Без пяти час, грохнув всеми дверями студии, вошла Наоми Кэмпбелл. Вошла и сразу заполнила собой пространство. У англичан это называется presence. Я искренне удивилась такой королевской точности, потому что её опоздания были такой же легендой, как она сама. В руках у неё два мобильных. Благодаря лондонской команде мы узнали, с кем она больше любит работать, приготовили специальный мейкап для тёмной кожи, и всё такое прочее. Когда я увидела вещи, мне очень понравилась красная крокодиловая шляпа Dolce&Gabbana. Во-первых, красный цвет продаёт обложку и журнал, а во-вторых, наступали времена больших денег и, если уж ты про роскошь, то меть прям в крокодила. А если уж крокодил, то на Наоми Кэмпбелл, и наоборот, если уж Наоми Кэмпбелл, то крокодил.

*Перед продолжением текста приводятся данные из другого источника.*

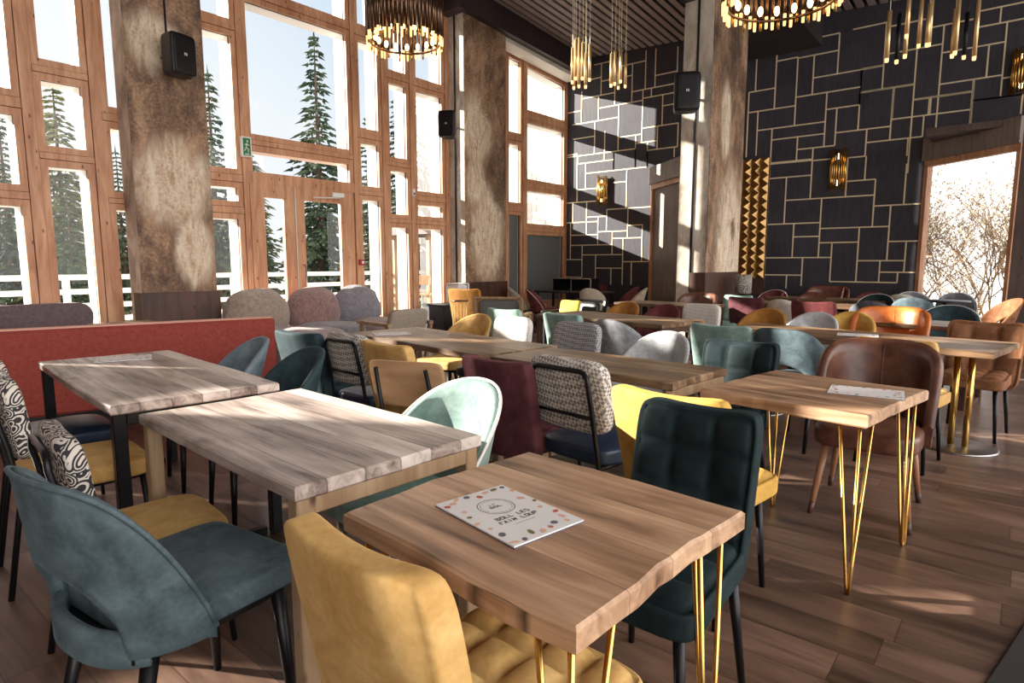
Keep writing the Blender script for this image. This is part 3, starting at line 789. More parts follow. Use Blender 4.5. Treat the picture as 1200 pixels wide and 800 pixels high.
def fir_mesh(seed, h, spread):
    rd = random.Random(seed); g = G(); z = h * .07
    while z < h * .99:
        f = 1 - z / h; r0 = spread * h * (f ** .85) * rd.uniform(.75, 1.1) + .12
        nb = 5 + int(6 * f)
        for k in range(nb):
            a = rd.uniform(0, 2 * PI); r = r0 * rd.uniform(.6, 1.1); dr = rd.uniform(.15, .4)
            p0 = Vector((0, 0, z)); n = max(2, int(r / .34))
            for i in range(n):
                t0, t1 = i / n, (i + 1.3) / n
                A = Vector((cos(a) * r * t0, sin(a) * r * t0, z - dr * r * t0 * t0)); B = Vector((cos(a) * r * t1, sin(a) * r * t1, z - dr * r * t1 * t1))
                spindle(g, A, B, .05 + .05 * f)
                if i:
                    for s in (1, -1):
                        an = a + s * rd.uniform(.6, 1.1); L = (.22 + .4 * (1 - t0) * min(r, 1.6)) * rd.uniform(.7, 1.1)
                        spindle(g, A, A + Vector((cos(an) * L, sin(an) * L, -L * rd.uniform(.15, .55))), .06 + .04 * f)
        z += h * .022 * rd.uniform(.8, 1.3)
    spindle(g, (0, 0, h * .94), (0, 0, h * 1.02), .06)
    return g
def trunk_mesh(h): return G().tube([(0, 0, 0), (.02, 0, h * .5), (0, 0, h * .98)], [h * .016, h * .010, .015], 7)
FIRS = []
for sd, h, sp, m in ((1, 12., .2, 'needle'), (2, 10., .24, 'needle2'), (3, 12., .17, 'needle')):
    FIRS.append((fir_mesh(sd, h, sp).mesh('foliage', m), trunk_mesh(h).mesh('trunk', 'bark'), h))
def fir(v, x, y, H, rz, label, group='fir trees beyond the terrace'):
    f, t, h = FIRS[v]; s = H / h
    P = thing('fir_tree', label, 'tree', (x, y, -.35), rz, group, s)
    ob('foliage', f, None, P); ob('trunk', t, None, P)
fir(0, 12.95, 19.6, 9.6, .4, 'tall dark fir whose tip rises into the very large pane over the doors')
fir(1, 10.9, 20.6, 6.0, 1.0, 'short olive fir beside the tall dark fir, over the doors')
fir(2, 15.4, 20.0, 7.4, 2.0, 'fir showing in the narrow bay just right of the glazed doors')
fir(0, 9.5, 20.2, 7.7, 1.1, 'dark fir showing just right of the first printed column')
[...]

Конечно, она бесконечно и страстно говорила по телефону, она это делает всегда. Но безупречного профессионализма у неё нельзя было отнять: отсмотрела всю одежду, спокойно обсудила весь мейкап «лучше эту тональную основу, а не ту», никого не ругала, ничем не кидалась. И на моих глазах быстро разрушила легенду о себе, как о капризной скандалистке.